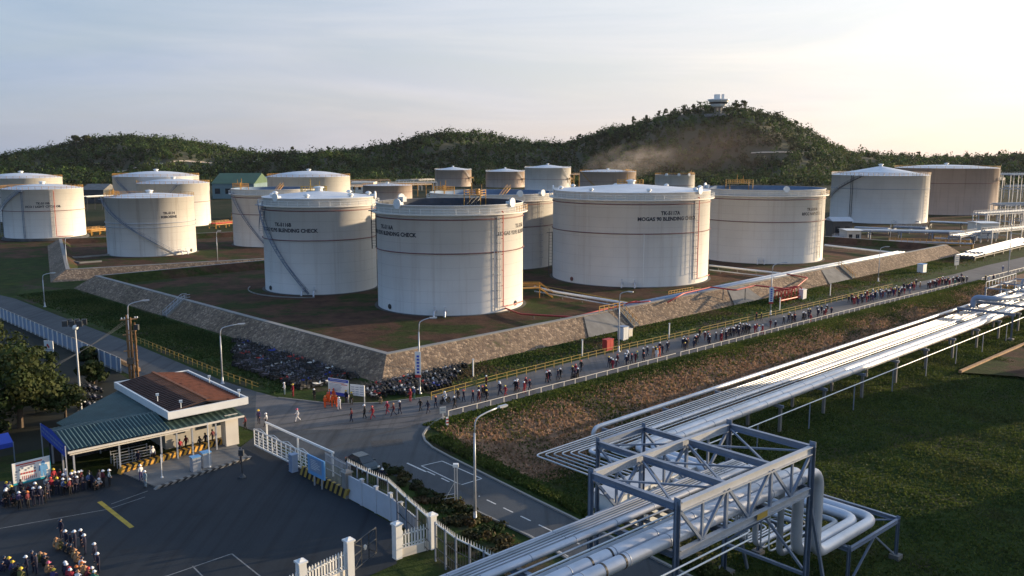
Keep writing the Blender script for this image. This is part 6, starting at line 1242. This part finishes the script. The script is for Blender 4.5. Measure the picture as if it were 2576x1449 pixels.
for i in range(9): t_ = rng.random(); walker(1180+200*t_, 1042-36*t_-rng.uniform(2, 9), ('navy', 'black_cloth', 'navy', 'maroon')[int(rng.integers(4))], None, J2)
walker(1254, 997, 'maroon', 'h_white', 'at the yellow handrail end', 'black_cloth', ps='stand')
J3 = 'passing the red cabinet'
for u, v, t in ((1570, 946, 'navy'), (1580, 953, 'red_cloth'), (1589, 953, 'navy'), (1592, 940, 'maroon'), (1615, 943, 'navy'), (1629, 940, 'navy'), (1643, 932, 'green_cloth'), (1638, 936, 'maroon'), (1660, 935, 'navy'), (1669, 918, 'navy'), (1684, 922, 'tan'), (1693, 926, 'white_cloth'), (1700, 921, 'orange_cloth'), (1708, 915, 'navy'), (1722, 904, 'navy')): walker(u, v, t, None, J3)
for i in range(10): t_ = rng.random(); walker(1575+150*t_, 948-40*t_-rng.uniform(-2, 9), ('navy', 'black_cloth', 'navy', 'grey_blue')[int(rng.integers(4))], None, J3)
J4 = 'in the strung out middle group'
for u, v, t in ((1766, 907, 'navy'), (1769, 897, 'navy'), (1764, 893, 'tan'), (1773, 896, 'khaki'), (1789, 900, 'navy'), (1804, 874, 'black_cloth'), (1817, 878, 'maroon'), (1829, 891, 'navy'), (1846, 880, 'navy'), (1860, 882, 'red_cloth')): walker(u, v, t, None, J4)
for i in range(9): t_ = rng.random(); walker(1760+95*t_, 904-24*t_-rng.uniform(-1, 10), ('navy', 'black_cloth', 'navy')[int(rng.integers(3))], None, J4)
J5 = 'in the dense dark group'
for i in range(26): walker(1858+i*2.9+rng.normal()*2, 878-i*.95+rng.normal()*3.2, ('navy', 'black_cloth', 'navy', 'navy')[i % 4], 'h_white' if i % 3 else 'h_navy', J5)
for u, v, t in ((1946, 860, 'red_cloth'), (1951, 857, 'maroon'), (1957, 862, 'white_cloth'), (1966, 861, 'red_cloth'), (1950, 828, 'navy'), (1963, 827, 'navy'), (1999, 849, 'navy')): walker(u, v, t, None, 'level with the red manifold')
J6 = 'just past the red manifold'
for u, v, t in ((2035, 827, 'navy'), (2050, 832, 'navy'), (2070, 827, 'black_cloth'), (2077, 827, 'navy'), (2090, 831, 'red_cloth'), (2128, 815, 'red_cloth'), (2143, 813, 'navy'), (2124, 818, 'maroon')): walker(u, v, t, None, J6)
for i in range(16): t_ = rng.random(); walker(1985+195*t_, 850-50*t_-rng.uniform(-1, 9), ('navy', 'black_cloth', 'navy', 'maroon')[int(rng.integers(4))], None, J6)
for i in range(8): t_ = rng.random(); walker(1400+150*t_, 992-37*t_-rng.uniform(0, 10), ('navy', 'black_cloth', 'red_cloth')[int(rng.integers(3))], None, J2)
J7 = 'in the long far crowd'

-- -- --

WRITTEN TASK:
Return each line exactly as written. Any picture gets left out.

EXERCISE RESULT:
Keep writing the Blender script for this image. This is part 6, starting at line 1242. This part finishes the script. The script is for Blender 4.5. Measure the picture as if it were 2576x1449 pixels.
for i in range(9): t_ = rng.random(); walker(1180+200*t_, 1042-36*t_-rng.uniform(2, 9), ('navy', 'black_cloth', 'navy', 'maroon')[int(rng.integers(4))], None, J2)
walker(1254, 997, 'maroon', 'h_white', 'at the yellow handrail end', 'black_cloth', ps='stand')
J3 = 'passing the red cabinet'
for u, v, t in ((1570, 946, 'navy'), (1580, 953, 'red_cloth'), (1589, 953, 'navy'), (1592, 940, 'maroon'), (1615, 943, 'navy'), (1629, 940, 'navy'), (1643, 932, 'green_cloth'), (1638, 936, 'maroon'), (1660, 935, 'navy'), (1669, 918, 'navy'), (1684, 922, 'tan'), (1693, 926, 'white_cloth'), (1700, 921, 'orange_cloth'), (1708, 915, 'navy'), (1722, 904, 'navy')): walker(u, v, t, None, J3)
for i in range(10): t_ = rng.random(); walker(1575+150*t_, 948-40*t_-rng.uniform(-2, 9), ('navy', 'black_cloth', 'navy', 'grey_blue')[int(rng.integers(4))], None, J3)
J4 = 'in the strung out middle group'
for u, v, t in ((1766, 907, 'navy'), (1769, 897, 'navy'), (1764, 893, 'tan'), (1773, 896, 'khaki'), (1789, 900, 'navy'), (1804, 874, 'black_cloth'), (1817, 878, 'maroon'), (1829, 891, 'navy'), (1846, 880, 'navy'), (1860, 882, 'red_cloth')): walker(u, v, t, None, J4)
for i in range(9): t_ = rng.random(); walker(1760+95*t_, 904-24*t_-rng.uniform(-1, 10), ('navy', 'black_cloth', 'navy')[int(rng.integers(3))], None, J4)
J5 = 'in the dense dark group'
for i in range(26): walker(1858+i*2.9+rng.normal()*2, 878-i*.95+rng.normal()*3.2, ('navy', 'black_cloth', 'navy', 'navy')[i % 4], 'h_white' if i % 3 else 'h_navy', J5)
for u, v, t in ((1946, 860, 'red_cloth'), (1951, 857, 'maroon'), (1957, 862, 'white_cloth'), (1966, 861, 'red_cloth'), (1950, 828, 'navy'), (1963, 827, 'navy'), (1999, 849, 'navy')): walker(u, v, t, None, 'level with the red manifold')
J6 = 'just past the red manifold'
for u, v, t in ((2035, 827, 'navy'), (2050, 832, 'navy'), (2070, 827, 'black_cloth'), (2077, 827, 'navy'), (2090, 831, 'red_cloth'), (2128, 815, 'red_cloth'), (2143, 813, 'navy'), (2124, 818, 'maroon')): walker(u, v, t, None, J6)
for i in range(16): t_ = rng.random(); walker(1985+195*t_, 850-50*t_-rng.uniform(-1, 9), ('navy', 'black_cloth', 'navy', 'maroon')[int(rng.integers(4))], None, J6)
for i in range(8): t_ = rng.random(); walker(1400+150*t_, 992-37*t_-rng.uniform(0, 10), ('navy', 'black_cloth', 'red_cloth')[int(rng.integers(3))], None, J2)
J7 = 'in the long far crowd'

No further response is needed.